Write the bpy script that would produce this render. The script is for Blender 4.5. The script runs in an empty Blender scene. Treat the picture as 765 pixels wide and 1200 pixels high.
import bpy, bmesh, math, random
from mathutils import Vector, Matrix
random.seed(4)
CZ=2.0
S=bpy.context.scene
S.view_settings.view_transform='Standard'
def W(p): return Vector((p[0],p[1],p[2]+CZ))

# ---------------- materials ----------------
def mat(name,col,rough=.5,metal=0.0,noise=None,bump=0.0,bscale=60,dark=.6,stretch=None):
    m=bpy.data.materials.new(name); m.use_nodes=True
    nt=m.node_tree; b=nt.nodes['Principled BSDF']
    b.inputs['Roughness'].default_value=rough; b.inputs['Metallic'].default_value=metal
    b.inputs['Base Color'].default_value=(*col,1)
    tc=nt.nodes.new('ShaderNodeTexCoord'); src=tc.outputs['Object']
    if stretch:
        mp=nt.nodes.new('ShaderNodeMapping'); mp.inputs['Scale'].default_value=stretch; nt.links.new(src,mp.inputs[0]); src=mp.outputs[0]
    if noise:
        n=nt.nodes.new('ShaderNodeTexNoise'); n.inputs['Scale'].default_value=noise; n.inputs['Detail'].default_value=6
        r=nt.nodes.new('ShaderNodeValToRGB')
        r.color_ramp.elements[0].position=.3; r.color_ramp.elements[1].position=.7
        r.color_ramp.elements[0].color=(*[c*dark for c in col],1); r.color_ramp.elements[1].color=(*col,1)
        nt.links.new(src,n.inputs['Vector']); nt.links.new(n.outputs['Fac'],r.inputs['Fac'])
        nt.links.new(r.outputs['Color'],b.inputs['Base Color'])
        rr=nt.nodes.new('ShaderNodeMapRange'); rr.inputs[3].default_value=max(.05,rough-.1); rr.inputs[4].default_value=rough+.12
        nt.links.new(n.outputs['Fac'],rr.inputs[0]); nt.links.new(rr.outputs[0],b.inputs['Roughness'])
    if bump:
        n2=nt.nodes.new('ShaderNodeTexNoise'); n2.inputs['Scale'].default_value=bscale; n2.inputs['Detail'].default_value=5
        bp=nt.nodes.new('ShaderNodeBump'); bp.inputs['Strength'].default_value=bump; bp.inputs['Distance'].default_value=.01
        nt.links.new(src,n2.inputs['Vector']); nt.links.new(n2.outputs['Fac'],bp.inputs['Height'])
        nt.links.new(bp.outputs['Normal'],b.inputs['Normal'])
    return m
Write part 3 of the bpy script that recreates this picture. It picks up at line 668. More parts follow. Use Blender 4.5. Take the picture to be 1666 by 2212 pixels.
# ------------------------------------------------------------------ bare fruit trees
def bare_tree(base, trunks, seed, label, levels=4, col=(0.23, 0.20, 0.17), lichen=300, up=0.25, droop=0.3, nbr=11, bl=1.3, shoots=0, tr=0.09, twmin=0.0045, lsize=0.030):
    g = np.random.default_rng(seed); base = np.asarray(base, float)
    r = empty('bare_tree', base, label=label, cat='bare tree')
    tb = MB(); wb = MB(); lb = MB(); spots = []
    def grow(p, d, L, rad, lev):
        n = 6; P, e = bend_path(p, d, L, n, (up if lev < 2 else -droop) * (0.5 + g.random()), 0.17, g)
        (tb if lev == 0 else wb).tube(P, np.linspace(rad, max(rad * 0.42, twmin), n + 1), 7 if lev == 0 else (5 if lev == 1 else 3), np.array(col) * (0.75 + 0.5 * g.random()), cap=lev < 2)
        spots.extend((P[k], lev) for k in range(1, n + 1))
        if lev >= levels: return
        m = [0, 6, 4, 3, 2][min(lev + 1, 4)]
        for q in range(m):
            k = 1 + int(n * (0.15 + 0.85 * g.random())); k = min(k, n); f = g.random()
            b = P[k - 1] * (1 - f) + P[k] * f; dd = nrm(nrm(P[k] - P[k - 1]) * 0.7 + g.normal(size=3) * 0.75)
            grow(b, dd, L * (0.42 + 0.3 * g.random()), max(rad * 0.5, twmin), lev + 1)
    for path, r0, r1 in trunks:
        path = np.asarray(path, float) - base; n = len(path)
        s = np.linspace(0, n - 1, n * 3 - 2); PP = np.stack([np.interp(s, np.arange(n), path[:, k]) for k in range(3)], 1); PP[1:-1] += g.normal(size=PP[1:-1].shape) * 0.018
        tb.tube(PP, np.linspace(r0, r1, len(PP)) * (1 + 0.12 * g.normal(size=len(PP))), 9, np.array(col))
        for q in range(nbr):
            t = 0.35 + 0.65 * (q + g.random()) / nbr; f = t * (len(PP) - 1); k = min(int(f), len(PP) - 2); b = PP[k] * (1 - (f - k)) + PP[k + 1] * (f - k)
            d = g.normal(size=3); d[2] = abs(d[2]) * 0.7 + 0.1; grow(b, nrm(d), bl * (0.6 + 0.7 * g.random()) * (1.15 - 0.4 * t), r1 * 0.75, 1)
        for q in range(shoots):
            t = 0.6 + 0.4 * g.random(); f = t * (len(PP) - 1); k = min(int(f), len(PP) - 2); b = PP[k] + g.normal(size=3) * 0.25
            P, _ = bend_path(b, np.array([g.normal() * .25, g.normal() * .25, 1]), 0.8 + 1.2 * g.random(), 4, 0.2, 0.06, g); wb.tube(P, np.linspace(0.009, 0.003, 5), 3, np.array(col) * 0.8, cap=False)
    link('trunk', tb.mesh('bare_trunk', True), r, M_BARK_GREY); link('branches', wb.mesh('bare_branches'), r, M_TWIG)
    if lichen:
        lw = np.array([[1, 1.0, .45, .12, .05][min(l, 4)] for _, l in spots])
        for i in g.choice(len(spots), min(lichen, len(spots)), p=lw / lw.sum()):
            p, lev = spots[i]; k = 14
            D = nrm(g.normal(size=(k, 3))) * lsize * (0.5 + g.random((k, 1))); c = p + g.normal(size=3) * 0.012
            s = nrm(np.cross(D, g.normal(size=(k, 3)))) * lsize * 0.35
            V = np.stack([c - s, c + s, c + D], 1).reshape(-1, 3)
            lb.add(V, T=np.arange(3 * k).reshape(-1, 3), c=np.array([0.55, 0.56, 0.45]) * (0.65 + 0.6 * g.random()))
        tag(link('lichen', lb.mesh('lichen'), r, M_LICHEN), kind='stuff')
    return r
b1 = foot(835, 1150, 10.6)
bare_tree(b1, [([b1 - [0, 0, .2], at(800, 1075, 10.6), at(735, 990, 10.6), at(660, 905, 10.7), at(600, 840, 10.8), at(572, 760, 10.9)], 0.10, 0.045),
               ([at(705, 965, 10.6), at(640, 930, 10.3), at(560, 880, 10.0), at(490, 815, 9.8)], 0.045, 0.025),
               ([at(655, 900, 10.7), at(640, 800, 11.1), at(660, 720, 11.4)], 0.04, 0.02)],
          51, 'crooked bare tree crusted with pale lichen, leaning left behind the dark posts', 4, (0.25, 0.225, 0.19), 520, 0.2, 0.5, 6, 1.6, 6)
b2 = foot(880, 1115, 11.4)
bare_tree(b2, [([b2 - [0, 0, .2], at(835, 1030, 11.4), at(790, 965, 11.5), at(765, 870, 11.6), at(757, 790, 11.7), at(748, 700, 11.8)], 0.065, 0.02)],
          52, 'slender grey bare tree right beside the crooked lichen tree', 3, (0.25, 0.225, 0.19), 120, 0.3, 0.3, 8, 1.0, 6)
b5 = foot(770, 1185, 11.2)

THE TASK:
Repeat the material above exactly.

FINAL RESULT:
Write the bpy script that would produce this render. The script is for Blender 4.5. The script runs in an empty Blender scene. Treat the picture as 765 pixels wide and 1200 pixels high.
import bpy, bmesh, math, random
from mathutils import Vector, Matrix
random.seed(4)
CZ=2.0
S=bpy.context.scene
S.view_settings.view_transform='Standard'
def W(p): return Vector((p[0],p[1],p[2]+CZ))

# ---------------- materials ----------------
def mat(name,col,rough=.5,metal=0.0,noise=None,bump=0.0,bscale=60,dark=.6,stretch=None):
    m=bpy.data.materials.new(name); m.use_nodes=True
    nt=m.node_tree; b=nt.nodes['Principled BSDF']
    b.inputs['Roughness'].default_value=rough; b.inputs['Metallic'].default_value=metal
    b.inputs['Base Color'].default_value=(*col,1)
    tc=nt.nodes.new('ShaderNodeTexCoord'); src=tc.outputs['Object']
    if stretch:
        mp=nt.nodes.new('ShaderNodeMapping'); mp.inputs['Scale'].default_value=stretch; nt.links.new(src,mp.inputs[0]); src=mp.outputs[0]
    if noise:
        n=nt.nodes.new('ShaderNodeTexNoise'); n.inputs['Scale'].default_value=noise; n.inputs['Detail'].default_value=6
        r=nt.nodes.new('ShaderNodeValToRGB')
        r.color_ramp.elements[0].position=.3; r.color_ramp.elements[1].position=.7
        r.color_ramp.elements[0].color=(*[c*dark for c in col],1); r.color_ramp.elements[1].color=(*col,1)
        nt.links.new(src,n.inputs['Vector']); nt.links.new(n.outputs['Fac'],r.inputs['Fac'])
        nt.links.new(r.outputs['Color'],b.inputs['Base Color'])
        rr=nt.nodes.new('ShaderNodeMapRange'); rr.inputs[3].default_value=max(.05,rough-.1); rr.inputs[4].default_value=rough+.12
        nt.links.new(n.outputs['Fac'],rr.inputs[0]); nt.links.new(rr.outputs[0],b.inputs['Roughness'])
    if bump:
        n2=nt.nodes.new('ShaderNodeTexNoise'); n2.inputs['Scale'].default_value=bscale; n2.inputs['Detail'].default_value=5
        bp=nt.nodes.new('ShaderNodeBump'); bp.inputs['Strength'].default_value=bump; bp.inputs['Distance'].default_value=.01
        nt.links.new(src,n2.inputs['Vector']); nt.links.new(n2.outputs['Fac'],bp.inputs['Height'])
        nt.links.new(bp.outputs['Normal'],b.inputs['Normal'])
    return m
Write part 3 of the bpy script that recreates this picture. It picks up at line 668. More parts follow. Use Blender 4.5. Take the picture to be 1666 by 2212 pixels.
# ------------------------------------------------------------------ bare fruit trees
def bare_tree(base, trunks, seed, label, levels=4, col=(0.23, 0.20, 0.17), lichen=300, up=0.25, droop=0.3, nbr=11, bl=1.3, shoots=0, tr=0.09, twmin=0.0045, lsize=0.030):
    g = np.random.default_rng(seed); base = np.asarray(base, float)
    r = empty('bare_tree', base, label=label, cat='bare tree')
    tb = MB(); wb = MB(); lb = MB(); spots = []
    def grow(p, d, L, rad, lev):
        n = 6; P, e = bend_path(p, d, L, n, (up if lev < 2 else -droop) * (0.5 + g.random()), 0.17, g)
        (tb if lev == 0 else wb).tube(P, np.linspace(rad, max(rad * 0.42, twmin), n + 1), 7 if lev == 0 else (5 if lev == 1 else 3), np.array(col) * (0.75 + 0.5 * g.random()), cap=lev < 2)
        spots.extend((P[k], lev) for k in range(1, n + 1))
        if lev >= levels: return
        m = [0, 6, 4, 3, 2][min(lev + 1, 4)]
        for q in range(m):
            k = 1 + int(n * (0.15 + 0.85 * g.random())); k = min(k, n); f = g.random()
            b = P[k - 1] * (1 - f) + P[k] * f; dd = nrm(nrm(P[k] - P[k - 1]) * 0.7 + g.normal(size=3) * 0.75)
            grow(b, dd, L * (0.42 + 0.3 * g.random()), max(rad * 0.5, twmin), lev + 1)
    for path, r0, r1 in trunks:
        path = np.asarray(path, float) - base; n = len(path)
        s = np.linspace(0, n - 1, n * 3 - 2); PP = np.stack([np.interp(s, np.arange(n), path[:, k]) for k in range(3)], 1); PP[1:-1] += g.normal(size=PP[1:-1].shape) * 0.018
        tb.tube(PP, np.linspace(r0, r1, len(PP)) * (1 + 0.12 * g.normal(size=len(PP))), 9, np.array(col))
        for q in range(nbr):
            t = 0.35 + 0.65 * (q + g.random()) / nbr; f = t * (len(PP) - 1); k = min(int(f), len(PP) - 2); b = PP[k] * (1 - (f - k)) + PP[k + 1] * (f - k)
            d = g.normal(size=3); d[2] = abs(d[2]) * 0.7 + 0.1; grow(b, nrm(d), bl * (0.6 + 0.7 * g.random()) * (1.15 - 0.4 * t), r1 * 0.75, 1)
        for q in range(shoots):
            t = 0.6 + 0.4 * g.random(); f = t * (len(PP) - 1); k = min(int(f), len(PP) - 2); b = PP[k] + g.normal(size=3) * 0.25
            P, _ = bend_path(b, np.array([g.normal() * .25, g.normal() * .25, 1]), 0.8 + 1.2 * g.random(), 4, 0.2, 0.06, g); wb.tube(P, np.linspace(0.009, 0.003, 5), 3, np.array(col) * 0.8, cap=False)
    link('trunk', tb.mesh('bare_trunk', True), r, M_BARK_GREY); link('branches', wb.mesh('bare_branches'), r, M_TWIG)
    if lichen:
        lw = np.array([[1, 1.0, .45, .12, .05][min(l, 4)] for _, l in spots])
        for i in g.choice(len(spots), min(lichen, len(spots)), p=lw / lw.sum()):
            p, lev = spots[i]; k = 14
            D = nrm(g.normal(size=(k, 3))) * lsize * (0.5 + g.random((k, 1))); c = p + g.normal(size=3) * 0.012
            s = nrm(np.cross(D, g.normal(size=(k, 3)))) * lsize * 0.35
            V = np.stack([c - s, c + s, c + D], 1).reshape(-1, 3)
            lb.add(V, T=np.arange(3 * k).reshape(-1, 3), c=np.array([0.55, 0.56, 0.45]) * (0.65 + 0.6 * g.random()))
        tag(link('lichen', lb.mesh('lichen'), r, M_LICHEN), kind='stuff')
    return r
b1 = foot(835, 1150, 10.6)
bare_tree(b1, [([b1 - [0, 0, .2], at(800, 1075, 10.6), at(735, 990, 10.6), at(660, 905, 10.7), at(600, 840, 10.8), at(572, 760, 10.9)], 0.10, 0.045),
               ([at(705, 965, 10.6), at(640, 930, 10.3), at(560, 880, 10.0), at(490, 815, 9.8)], 0.045, 0.025),
               ([at(655, 900, 10.7), at(640, 800, 11.1), at(660, 720, 11.4)], 0.04, 0.02)],
          51, 'crooked bare tree crusted with pale lichen, leaning left behind the dark posts', 4, (0.25, 0.225, 0.19), 520, 0.2, 0.5, 6, 1.6, 6)
b2 = foot(880, 1115, 11.4)
bare_tree(b2, [([b2 - [0, 0, .2], at(835, 1030, 11.4), at(790, 965, 11.5), at(765, 870, 11.6), at(757, 790, 11.7), at(748, 700, 11.8)], 0.065, 0.02)],
          52, 'slender grey bare tree right beside the crooked lichen tree', 3, (0.25, 0.225, 0.19), 120, 0.3, 0.3, 8, 1.0, 6)
b5 = foot(770, 1185, 11.2)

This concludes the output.